Perciò sembra fatto apposta. Innanzitutto Pierdavide Carone ha il dono di scrivere testi arguti e comprensibili. Usa parole popolari con il gusto inedito di comunicare, e non sorprendere o propagandare. E poi è primo in classifica con il suo cd Una canzone pop dopo aver venduto oltre centomila copie in pochi giorni, roba da record. È il ventiduenne con lo sguardo da Calimero che è arrivato in finale ad Amici addirittura con un pedigree in via di estinzione, quello da cantautore. Perciò sembra fatto apposta: è la dimostrazione che, smentendo i critici luogocomunisti, quel talent show individua, appunto, i talenti a prescindere, basta che siano bravi. E questo ragazzetto romano, tanto timido e disarmato, lo è al momento giusto perché copre lo spazio noiosamente vuoto della canzone d’autore cantata per piacere a tutti, mica soltanto ai soliti quattro gatti.

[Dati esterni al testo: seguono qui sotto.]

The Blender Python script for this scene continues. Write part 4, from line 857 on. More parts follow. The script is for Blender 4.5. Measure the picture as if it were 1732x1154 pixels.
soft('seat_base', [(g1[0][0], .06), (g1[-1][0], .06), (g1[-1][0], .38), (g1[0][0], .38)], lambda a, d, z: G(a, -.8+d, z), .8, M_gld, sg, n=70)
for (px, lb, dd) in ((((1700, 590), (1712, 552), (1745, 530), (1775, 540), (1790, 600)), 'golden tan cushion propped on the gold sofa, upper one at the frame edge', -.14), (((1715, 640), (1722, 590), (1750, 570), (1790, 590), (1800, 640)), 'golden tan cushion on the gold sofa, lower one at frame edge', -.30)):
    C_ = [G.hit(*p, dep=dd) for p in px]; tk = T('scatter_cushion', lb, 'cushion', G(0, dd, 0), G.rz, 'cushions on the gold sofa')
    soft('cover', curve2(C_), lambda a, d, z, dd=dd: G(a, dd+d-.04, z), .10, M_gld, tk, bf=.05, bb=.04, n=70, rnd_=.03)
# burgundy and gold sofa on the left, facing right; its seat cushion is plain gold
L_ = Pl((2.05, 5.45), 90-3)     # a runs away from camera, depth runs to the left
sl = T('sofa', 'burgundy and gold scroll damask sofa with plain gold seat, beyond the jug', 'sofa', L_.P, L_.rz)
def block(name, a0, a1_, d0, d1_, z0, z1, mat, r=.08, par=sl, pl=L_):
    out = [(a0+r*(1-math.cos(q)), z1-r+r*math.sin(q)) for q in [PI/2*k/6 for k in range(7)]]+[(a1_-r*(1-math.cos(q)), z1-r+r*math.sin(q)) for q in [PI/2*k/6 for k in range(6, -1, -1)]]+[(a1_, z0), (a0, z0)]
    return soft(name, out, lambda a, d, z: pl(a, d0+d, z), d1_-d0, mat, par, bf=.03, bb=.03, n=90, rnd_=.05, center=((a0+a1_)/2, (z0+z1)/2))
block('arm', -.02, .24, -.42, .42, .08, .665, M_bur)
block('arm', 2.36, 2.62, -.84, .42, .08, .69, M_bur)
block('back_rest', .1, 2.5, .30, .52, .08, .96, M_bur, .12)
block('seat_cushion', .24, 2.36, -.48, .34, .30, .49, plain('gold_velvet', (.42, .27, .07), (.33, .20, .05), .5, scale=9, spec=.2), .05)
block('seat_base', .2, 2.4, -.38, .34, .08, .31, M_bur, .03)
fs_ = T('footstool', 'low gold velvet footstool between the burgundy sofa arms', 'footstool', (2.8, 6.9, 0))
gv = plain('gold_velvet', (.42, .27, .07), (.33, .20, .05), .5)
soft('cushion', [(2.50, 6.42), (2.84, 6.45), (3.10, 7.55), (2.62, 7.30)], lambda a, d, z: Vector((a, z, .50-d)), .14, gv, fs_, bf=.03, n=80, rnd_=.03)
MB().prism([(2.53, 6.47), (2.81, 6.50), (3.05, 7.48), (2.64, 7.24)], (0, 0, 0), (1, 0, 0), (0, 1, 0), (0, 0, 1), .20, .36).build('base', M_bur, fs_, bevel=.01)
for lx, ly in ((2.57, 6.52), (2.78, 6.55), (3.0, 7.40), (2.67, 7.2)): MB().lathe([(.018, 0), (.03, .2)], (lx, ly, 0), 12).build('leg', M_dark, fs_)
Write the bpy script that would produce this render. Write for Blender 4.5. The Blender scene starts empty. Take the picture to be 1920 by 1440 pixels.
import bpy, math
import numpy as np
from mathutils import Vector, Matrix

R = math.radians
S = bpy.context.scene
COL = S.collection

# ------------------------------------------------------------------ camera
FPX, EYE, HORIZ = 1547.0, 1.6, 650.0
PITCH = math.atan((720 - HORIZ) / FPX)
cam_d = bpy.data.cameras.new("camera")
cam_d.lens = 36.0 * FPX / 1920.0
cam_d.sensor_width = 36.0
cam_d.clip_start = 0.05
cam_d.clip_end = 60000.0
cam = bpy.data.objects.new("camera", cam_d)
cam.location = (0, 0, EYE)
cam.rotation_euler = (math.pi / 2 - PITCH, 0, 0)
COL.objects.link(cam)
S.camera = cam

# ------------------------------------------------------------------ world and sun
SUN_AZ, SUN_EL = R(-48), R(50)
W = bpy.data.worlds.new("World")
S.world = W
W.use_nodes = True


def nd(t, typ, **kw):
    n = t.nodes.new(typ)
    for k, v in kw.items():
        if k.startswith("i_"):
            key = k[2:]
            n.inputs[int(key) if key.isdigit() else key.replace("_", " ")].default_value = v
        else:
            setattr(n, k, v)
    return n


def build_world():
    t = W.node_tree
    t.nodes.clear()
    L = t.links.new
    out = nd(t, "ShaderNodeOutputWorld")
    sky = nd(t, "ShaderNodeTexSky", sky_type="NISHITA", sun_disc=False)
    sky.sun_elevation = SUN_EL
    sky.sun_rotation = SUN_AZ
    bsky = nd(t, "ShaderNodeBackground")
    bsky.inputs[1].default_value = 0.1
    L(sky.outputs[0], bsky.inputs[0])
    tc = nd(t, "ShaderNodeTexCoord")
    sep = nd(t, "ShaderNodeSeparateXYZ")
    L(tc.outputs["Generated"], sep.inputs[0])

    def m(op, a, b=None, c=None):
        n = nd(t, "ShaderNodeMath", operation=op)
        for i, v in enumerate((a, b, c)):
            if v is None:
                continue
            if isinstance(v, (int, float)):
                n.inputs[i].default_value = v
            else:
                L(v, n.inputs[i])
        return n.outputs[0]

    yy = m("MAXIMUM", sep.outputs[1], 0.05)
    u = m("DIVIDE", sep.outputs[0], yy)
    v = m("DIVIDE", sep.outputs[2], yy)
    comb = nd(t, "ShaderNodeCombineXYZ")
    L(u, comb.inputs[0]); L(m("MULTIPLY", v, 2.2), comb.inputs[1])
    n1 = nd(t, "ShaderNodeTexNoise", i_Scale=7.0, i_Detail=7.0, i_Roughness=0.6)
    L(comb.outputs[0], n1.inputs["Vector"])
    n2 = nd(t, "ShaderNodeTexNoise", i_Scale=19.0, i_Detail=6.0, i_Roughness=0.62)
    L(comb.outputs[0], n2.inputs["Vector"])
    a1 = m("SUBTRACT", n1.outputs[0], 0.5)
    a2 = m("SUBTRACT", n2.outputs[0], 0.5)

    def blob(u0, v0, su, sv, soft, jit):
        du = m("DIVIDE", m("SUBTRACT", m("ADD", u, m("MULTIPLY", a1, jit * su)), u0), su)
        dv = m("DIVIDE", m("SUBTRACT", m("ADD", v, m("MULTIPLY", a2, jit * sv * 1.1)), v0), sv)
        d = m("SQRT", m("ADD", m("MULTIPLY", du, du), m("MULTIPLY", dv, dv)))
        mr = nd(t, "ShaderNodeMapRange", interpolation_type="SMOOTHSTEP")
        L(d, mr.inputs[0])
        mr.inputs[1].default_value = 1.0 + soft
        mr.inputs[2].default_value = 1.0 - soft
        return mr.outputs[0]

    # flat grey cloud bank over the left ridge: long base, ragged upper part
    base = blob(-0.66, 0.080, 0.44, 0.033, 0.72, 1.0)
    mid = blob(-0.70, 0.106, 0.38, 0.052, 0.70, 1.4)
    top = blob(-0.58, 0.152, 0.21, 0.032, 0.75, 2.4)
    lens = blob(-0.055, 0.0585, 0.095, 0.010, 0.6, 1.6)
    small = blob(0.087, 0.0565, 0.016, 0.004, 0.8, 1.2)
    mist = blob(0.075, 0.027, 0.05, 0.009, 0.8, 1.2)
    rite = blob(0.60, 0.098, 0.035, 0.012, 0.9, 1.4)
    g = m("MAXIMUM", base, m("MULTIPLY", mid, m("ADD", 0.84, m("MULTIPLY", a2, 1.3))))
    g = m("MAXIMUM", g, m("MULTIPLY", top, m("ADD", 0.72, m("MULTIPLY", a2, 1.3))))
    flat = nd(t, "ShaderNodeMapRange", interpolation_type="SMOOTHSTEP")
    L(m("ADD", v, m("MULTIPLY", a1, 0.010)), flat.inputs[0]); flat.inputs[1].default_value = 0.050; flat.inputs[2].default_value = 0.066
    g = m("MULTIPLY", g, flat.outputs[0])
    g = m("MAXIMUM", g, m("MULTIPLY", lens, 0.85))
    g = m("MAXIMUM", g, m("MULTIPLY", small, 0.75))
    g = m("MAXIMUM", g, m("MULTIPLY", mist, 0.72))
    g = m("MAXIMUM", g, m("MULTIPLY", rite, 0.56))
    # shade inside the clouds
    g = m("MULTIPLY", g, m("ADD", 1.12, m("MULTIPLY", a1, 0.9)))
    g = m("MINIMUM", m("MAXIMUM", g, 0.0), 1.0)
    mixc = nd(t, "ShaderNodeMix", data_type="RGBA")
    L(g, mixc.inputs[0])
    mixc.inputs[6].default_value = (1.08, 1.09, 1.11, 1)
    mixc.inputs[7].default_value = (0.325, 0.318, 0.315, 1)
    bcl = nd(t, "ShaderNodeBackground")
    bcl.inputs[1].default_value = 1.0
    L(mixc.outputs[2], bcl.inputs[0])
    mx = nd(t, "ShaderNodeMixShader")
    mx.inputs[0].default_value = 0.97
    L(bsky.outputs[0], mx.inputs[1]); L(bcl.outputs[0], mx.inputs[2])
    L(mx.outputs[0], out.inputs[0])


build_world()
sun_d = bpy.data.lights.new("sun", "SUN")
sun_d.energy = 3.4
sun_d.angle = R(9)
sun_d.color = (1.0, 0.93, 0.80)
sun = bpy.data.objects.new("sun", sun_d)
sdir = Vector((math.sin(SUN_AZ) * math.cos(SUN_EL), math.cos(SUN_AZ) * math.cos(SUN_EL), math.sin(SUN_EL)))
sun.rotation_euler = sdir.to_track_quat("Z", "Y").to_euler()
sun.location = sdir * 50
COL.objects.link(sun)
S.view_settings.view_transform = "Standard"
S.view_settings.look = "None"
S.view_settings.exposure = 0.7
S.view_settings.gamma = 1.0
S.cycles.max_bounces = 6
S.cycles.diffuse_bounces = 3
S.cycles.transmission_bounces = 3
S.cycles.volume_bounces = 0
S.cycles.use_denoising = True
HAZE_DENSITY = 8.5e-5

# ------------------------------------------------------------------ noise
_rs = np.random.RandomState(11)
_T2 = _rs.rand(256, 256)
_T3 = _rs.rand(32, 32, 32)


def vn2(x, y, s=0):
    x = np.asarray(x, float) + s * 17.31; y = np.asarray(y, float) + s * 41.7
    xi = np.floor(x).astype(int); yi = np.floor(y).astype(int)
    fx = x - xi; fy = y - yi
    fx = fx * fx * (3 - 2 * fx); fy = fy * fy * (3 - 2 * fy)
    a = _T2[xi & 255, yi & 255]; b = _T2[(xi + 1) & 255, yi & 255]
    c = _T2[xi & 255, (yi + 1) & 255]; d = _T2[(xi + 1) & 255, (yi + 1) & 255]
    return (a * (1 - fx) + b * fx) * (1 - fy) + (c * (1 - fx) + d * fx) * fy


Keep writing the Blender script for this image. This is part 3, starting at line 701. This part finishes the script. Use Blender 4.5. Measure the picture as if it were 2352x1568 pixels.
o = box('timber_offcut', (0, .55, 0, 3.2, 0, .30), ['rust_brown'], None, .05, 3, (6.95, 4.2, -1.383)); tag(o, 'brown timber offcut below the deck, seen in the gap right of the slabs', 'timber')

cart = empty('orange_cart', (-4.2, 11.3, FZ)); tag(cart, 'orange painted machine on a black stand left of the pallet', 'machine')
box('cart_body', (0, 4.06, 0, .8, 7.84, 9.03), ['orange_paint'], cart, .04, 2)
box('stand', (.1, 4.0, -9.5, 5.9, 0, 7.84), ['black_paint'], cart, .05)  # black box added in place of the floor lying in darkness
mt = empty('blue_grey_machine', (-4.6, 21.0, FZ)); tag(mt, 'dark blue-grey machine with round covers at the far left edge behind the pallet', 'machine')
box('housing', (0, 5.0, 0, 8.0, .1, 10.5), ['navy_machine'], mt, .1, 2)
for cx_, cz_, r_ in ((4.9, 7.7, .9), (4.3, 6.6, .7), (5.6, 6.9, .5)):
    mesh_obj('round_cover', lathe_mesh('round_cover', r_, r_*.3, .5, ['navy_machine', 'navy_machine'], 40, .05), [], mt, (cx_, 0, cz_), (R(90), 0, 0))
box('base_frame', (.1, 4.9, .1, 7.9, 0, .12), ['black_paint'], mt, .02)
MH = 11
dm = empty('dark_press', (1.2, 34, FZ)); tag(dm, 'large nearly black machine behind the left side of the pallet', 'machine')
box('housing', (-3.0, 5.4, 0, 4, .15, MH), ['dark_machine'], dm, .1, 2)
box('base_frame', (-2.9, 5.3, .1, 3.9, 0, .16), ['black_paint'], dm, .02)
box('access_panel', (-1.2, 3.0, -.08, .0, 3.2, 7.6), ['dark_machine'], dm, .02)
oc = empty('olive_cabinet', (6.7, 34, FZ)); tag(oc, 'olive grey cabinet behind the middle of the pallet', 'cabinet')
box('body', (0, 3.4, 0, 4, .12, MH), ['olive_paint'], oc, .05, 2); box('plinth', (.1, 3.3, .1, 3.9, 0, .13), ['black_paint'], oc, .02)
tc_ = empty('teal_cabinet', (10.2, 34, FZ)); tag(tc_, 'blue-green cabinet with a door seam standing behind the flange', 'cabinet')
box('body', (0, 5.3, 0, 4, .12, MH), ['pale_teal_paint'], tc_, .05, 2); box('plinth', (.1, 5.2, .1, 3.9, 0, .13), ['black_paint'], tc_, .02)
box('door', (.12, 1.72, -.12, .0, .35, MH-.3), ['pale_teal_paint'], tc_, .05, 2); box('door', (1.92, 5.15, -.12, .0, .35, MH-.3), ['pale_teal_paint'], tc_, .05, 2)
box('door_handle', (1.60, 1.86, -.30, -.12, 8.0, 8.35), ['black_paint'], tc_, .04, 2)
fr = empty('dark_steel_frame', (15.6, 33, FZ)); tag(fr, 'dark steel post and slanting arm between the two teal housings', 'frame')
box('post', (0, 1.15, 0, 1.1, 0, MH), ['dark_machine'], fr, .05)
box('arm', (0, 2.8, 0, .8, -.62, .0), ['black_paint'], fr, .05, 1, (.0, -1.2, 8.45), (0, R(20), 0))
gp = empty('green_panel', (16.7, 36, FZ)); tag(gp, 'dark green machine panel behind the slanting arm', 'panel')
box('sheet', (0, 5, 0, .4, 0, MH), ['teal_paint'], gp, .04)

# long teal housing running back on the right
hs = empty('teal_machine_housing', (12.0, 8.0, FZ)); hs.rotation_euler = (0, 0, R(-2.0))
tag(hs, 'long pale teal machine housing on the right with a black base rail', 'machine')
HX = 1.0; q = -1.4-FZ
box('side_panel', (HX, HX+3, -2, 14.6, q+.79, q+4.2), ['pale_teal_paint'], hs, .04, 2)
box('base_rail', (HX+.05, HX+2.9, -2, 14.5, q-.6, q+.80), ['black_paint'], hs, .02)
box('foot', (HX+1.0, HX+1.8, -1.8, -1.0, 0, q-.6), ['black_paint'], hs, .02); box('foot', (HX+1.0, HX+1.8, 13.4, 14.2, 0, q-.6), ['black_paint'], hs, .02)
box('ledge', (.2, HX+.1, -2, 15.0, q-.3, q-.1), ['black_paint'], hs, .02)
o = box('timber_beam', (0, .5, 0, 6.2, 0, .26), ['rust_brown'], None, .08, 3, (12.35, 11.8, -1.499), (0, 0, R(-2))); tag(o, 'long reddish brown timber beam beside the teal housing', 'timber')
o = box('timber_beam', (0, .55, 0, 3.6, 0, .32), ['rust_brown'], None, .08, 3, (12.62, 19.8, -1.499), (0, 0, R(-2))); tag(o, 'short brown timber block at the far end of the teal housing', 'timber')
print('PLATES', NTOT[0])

Pierdavide Carone, erano anni che un cantautore non vendeva così tante copie in così poco tempo.
«E io sono orgoglioso di essere un cantautore, per questo ho anche studiato chitarra classica».
Ma la categoria è in disarmo, dicono.
«No, ci sono. Più che altro sono poco seguiti. A me piacciono Cristicchi e Caparezza, bravissimi ma di nicchia».
Perché?
«Forse i temi che affrontano sono poco popolari».
Lei invece?
«Io ho cercato di affrontare argomenti importanti in modo comprensibile. Perché è facile arrivare agli ascoltatori intelligenti, più difficile interessare quelli più pigri».
Quelli di «Amici» di che tipo sono?
«Magari sono pigri, come tanti giovanissimi. Ma non stupidi. Talvolta la pigrizia porta a vivere una vita un po’ frivola. Io desidero essere semplice e anche complesso».
Idee chiare, però. Da quando?
«Sin da piccolo. A dire il vero da bambino non ero, diciamo così, accerchiato da amici coetanei. Forse si annoiavano di fianco a me».
Quando scrive le sue canzoni, a chi si ispira?
«I miei modelli sono Rino Gaetano e Fabrizio De André. De André era un poeta che cantava: i suoi testi si possono leggere senza cantarli e mantengono la stessa forza».
E a chi pensa?
«A me. Ad esempio, La ballata dell’ospedale racconta di quando, per una idronefrosi, sono entrato in ospedale pensando di starci tre giorni e ci sono stato un mese per le solite lungaggini della sanità. Io sono totalmente autobiografico. Ad esempio, non potrei cantare di guerra, non ho neanche fatto il militare».
Lei ha anche scritto il testo di «Per tutte le volte che» con cui Valerio Scanu ha vinto Sanremo. C’è un verso che è diventato un tormentone, non sempre positivo: «Far l’amore in tutti i modi, in tutti i luoghi, in tutti i laghi».
«Ma non è da intendersi in senso fisico, è una metafora».
La voce non è il suo forte.
«Sì è vero. Ad Amici mi hanno fatto anche cantare Pavarotti. Ma non sono certo Pavarotti».
È il primo cantautore a uscire da lì.
«E spero di aver creato un precedente. I cosiddetti intellettuali della musica hanno sempre detto: sì ad Amici ci sono belle voci ma cervello zero».
Durante il programma qualcuno ha provato a indirizzare le sue scelte?
«No, nessuno mi ha mai condizionato e mi sono sentito liberissimo. E poi vuole sapere una cosa?».
Dica.
«Rimanendo lì per molti mesi, mi sono accorto che sono i cantanti a fare Amici, non il contrario. Perciò abbiamo libertà assoluta».
Tra l’altro Maria De Filippi lo dice sempre.
«Ha un’intelligenza rara. Me lo avevano detto prima. Ma lo capisci subito appena la incontri».
Ad «Amici» lei ha anche trovato l’amore, Grazia Striano.
«Sono sempre stato sospettoso verso gli amori che nascono in tv. E ho cercato di “detelevisivizzare” la nostra storia, mantenendola il più anonima possibile».
Lei non parla quasi mai dei suoi genitori.
«Ho perso subito il senso della famiglia perché loro si sono separati. E io, per il trauma, non riuscivo a comunicare.
Per mantenere la musica, ha anche fatto il casellante all’autostrada.
«Si dice esattore al casello... Magari se tutto va male tornerò lì. Ma per ora voglio giocarmela tutta».